HAITIAN CAPITAL OVERCAST The storm swept past the Haitian capital Port-au-Prince, but the heaviest rains appeared -- at least initially -- to have fallen over the Dominican Republic to the east.

The sky over Port-au-Prince was overcast today but rainfall had been relatively light, said Gary Philoctete of humanitarian relief operation CARE International.

''We had some rain yesterday. Today it's a bit cloudy,'' Philoctete told Reuters by telephone from Port-au-Prince.

The poorest country in the Americas, Haiti is particularly vulnerable to deadly floods because 90 per cent of its forests have been chopped down, mainly to make charcoal. The Dominican Republic has far more tree cover.

In 2004, Tropical Storm Jeanne passed north of Haiti and buried the port city of Gonaives in mud, killing 3,000 people. In spring that same year, flooding in the south killed 2,000 more.

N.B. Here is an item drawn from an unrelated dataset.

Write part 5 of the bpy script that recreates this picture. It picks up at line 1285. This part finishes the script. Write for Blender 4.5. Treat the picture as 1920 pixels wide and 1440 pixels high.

In the first two weeks of October this year torrential rains killed 31 people, most of them in the mountain village of Cabaret, and made 1,000 people homeless.

Noel's top winds fell to 45 miles per hour (75 km per hour) by the time it reached northern Haiti, the hurricane center said. It was moving north-northwest at 19 kph.

In addition to Haiti, storm alerts were posted for the central Bahamas and the Turks and Caicos islands.

Cuba maintained storm warnings for the province of Guantanamo, where the United States has a military base and a detention center for al Qaeda suspects, and the province of Holguin.

The six-month hurricane season runs until the end of November.

While the 14 storms so far this year are more than normal, it has been a far cry from the record-busting 2005 season, when 28 storms formed and several fierce hurricanes, including Katrina, slammed into the United States.